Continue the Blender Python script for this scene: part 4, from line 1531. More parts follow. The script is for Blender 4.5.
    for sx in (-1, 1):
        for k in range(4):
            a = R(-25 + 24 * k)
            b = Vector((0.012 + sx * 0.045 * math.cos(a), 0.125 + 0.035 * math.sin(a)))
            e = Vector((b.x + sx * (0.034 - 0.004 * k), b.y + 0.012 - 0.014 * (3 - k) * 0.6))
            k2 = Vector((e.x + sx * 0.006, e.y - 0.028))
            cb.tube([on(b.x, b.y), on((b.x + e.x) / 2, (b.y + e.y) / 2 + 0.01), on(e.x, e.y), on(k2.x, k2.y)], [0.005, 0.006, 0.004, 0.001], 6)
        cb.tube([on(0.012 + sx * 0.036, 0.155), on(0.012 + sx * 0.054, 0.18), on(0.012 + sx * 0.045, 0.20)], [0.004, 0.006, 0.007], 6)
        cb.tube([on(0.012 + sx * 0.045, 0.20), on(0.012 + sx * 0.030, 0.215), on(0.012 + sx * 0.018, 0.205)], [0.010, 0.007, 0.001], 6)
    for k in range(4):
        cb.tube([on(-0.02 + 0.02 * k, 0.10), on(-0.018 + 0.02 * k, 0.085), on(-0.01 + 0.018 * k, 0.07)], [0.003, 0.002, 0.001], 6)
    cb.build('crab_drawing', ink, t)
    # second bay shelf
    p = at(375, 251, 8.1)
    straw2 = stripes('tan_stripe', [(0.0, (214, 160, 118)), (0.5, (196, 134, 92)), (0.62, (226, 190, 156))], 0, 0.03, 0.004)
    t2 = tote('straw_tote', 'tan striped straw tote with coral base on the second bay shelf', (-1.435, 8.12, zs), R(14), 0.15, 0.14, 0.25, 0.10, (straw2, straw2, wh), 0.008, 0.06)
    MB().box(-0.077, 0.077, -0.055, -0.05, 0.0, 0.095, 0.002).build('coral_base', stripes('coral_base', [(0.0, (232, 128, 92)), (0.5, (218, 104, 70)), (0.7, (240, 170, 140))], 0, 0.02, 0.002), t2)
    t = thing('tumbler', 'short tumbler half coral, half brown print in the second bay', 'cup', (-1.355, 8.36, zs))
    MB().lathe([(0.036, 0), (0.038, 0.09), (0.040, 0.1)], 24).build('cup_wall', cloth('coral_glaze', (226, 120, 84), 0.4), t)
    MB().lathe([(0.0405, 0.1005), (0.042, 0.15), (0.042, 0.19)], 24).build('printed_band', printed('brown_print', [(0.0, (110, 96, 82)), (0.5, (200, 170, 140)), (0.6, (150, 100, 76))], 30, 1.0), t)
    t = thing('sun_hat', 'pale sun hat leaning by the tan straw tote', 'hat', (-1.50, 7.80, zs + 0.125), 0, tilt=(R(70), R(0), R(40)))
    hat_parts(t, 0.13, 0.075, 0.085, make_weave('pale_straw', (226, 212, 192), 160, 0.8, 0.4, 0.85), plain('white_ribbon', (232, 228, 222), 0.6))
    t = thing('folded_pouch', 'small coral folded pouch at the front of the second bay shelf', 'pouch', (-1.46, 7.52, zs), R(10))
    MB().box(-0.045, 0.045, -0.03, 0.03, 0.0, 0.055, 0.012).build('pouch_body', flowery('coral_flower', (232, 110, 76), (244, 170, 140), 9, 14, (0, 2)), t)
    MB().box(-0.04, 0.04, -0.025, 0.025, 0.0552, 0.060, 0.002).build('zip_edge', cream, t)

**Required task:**
Using the data above, return each line exactly as written.

**Solution to this task:**
Continue the Blender Python script for this scene: part 4, from line 1531. More parts follow. The script is for Blender 4.5.
    for sx in (-1, 1):
        for k in range(4):
            a = R(-25 + 24 * k)
            b = Vector((0.012 + sx * 0.045 * math.cos(a), 0.125 + 0.035 * math.sin(a)))
            e = Vector((b.x + sx * (0.034 - 0.004 * k), b.y + 0.012 - 0.014 * (3 - k) * 0.6))
            k2 = Vector((e.x + sx * 0.006, e.y - 0.028))
            cb.tube([on(b.x, b.y), on((b.x + e.x) / 2, (b.y + e.y) / 2 + 0.01), on(e.x, e.y), on(k2.x, k2.y)], [0.005, 0.006, 0.004, 0.001], 6)
        cb.tube([on(0.012 + sx * 0.036, 0.155), on(0.012 + sx * 0.054, 0.18), on(0.012 + sx * 0.045, 0.20)], [0.004, 0.006, 0.007], 6)
        cb.tube([on(0.012 + sx * 0.045, 0.20), on(0.012 + sx * 0.030, 0.215), on(0.012 + sx * 0.018, 0.205)], [0.010, 0.007, 0.001], 6)
    for k in range(4):
        cb.tube([on(-0.02 + 0.02 * k, 0.10), on(-0.018 + 0.02 * k, 0.085), on(-0.01 + 0.018 * k, 0.07)], [0.003, 0.002, 0.001], 6)
    cb.build('crab_drawing', ink, t)
    # second bay shelf
    p = at(375, 251, 8.1)
    straw2 = stripes('tan_stripe', [(0.0, (214, 160, 118)), (0.5, (196, 134, 92)), (0.62, (226, 190, 156))], 0, 0.03, 0.004)
    t2 = tote('straw_tote', 'tan striped straw tote with coral base on the second bay shelf', (-1.435, 8.12, zs), R(14), 0.15, 0.14, 0.25, 0.10, (straw2, straw2, wh), 0.008, 0.06)
    MB().box(-0.077, 0.077, -0.055, -0.05, 0.0, 0.095, 0.002).build('coral_base', stripes('coral_base', [(0.0, (232, 128, 92)), (0.5, (218, 104, 70)), (0.7, (240, 170, 140))], 0, 0.02, 0.002), t2)
    t = thing('tumbler', 'short tumbler half coral, half brown print in the second bay', 'cup', (-1.355, 8.36, zs))
    MB().lathe([(0.036, 0), (0.038, 0.09), (0.040, 0.1)], 24).build('cup_wall', cloth('coral_glaze', (226, 120, 84), 0.4), t)
    MB().lathe([(0.0405, 0.1005), (0.042, 0.15), (0.042, 0.19)], 24).build('printed_band', printed('brown_print', [(0.0, (110, 96, 82)), (0.5, (200, 170, 140)), (0.6, (150, 100, 76))], 30, 1.0), t)
    t = thing('sun_hat', 'pale sun hat leaning by the tan straw tote', 'hat', (-1.50, 7.80, zs + 0.125), 0, tilt=(R(70), R(0), R(40)))
    hat_parts(t, 0.13, 0.075, 0.085, make_weave('pale_straw', (226, 212, 192), 160, 0.8, 0.4, 0.85), plain('white_ribbon', (232, 228, 222), 0.6))
    t = thing('folded_pouch', 'small coral folded pouch at the front of the second bay shelf', 'pouch', (-1.46, 7.52, zs), R(10))
    MB().box(-0.045, 0.045, -0.03, 0.03, 0.0, 0.055, 0.012).build('pouch_body', flowery('coral_flower', (232, 110, 76), (244, 170, 140), 9, 14, (0, 2)), t)
    MB().box(-0.04, 0.04, -0.025, 0.025, 0.0552, 0.060, 0.002).build('zip_edge', cream, t)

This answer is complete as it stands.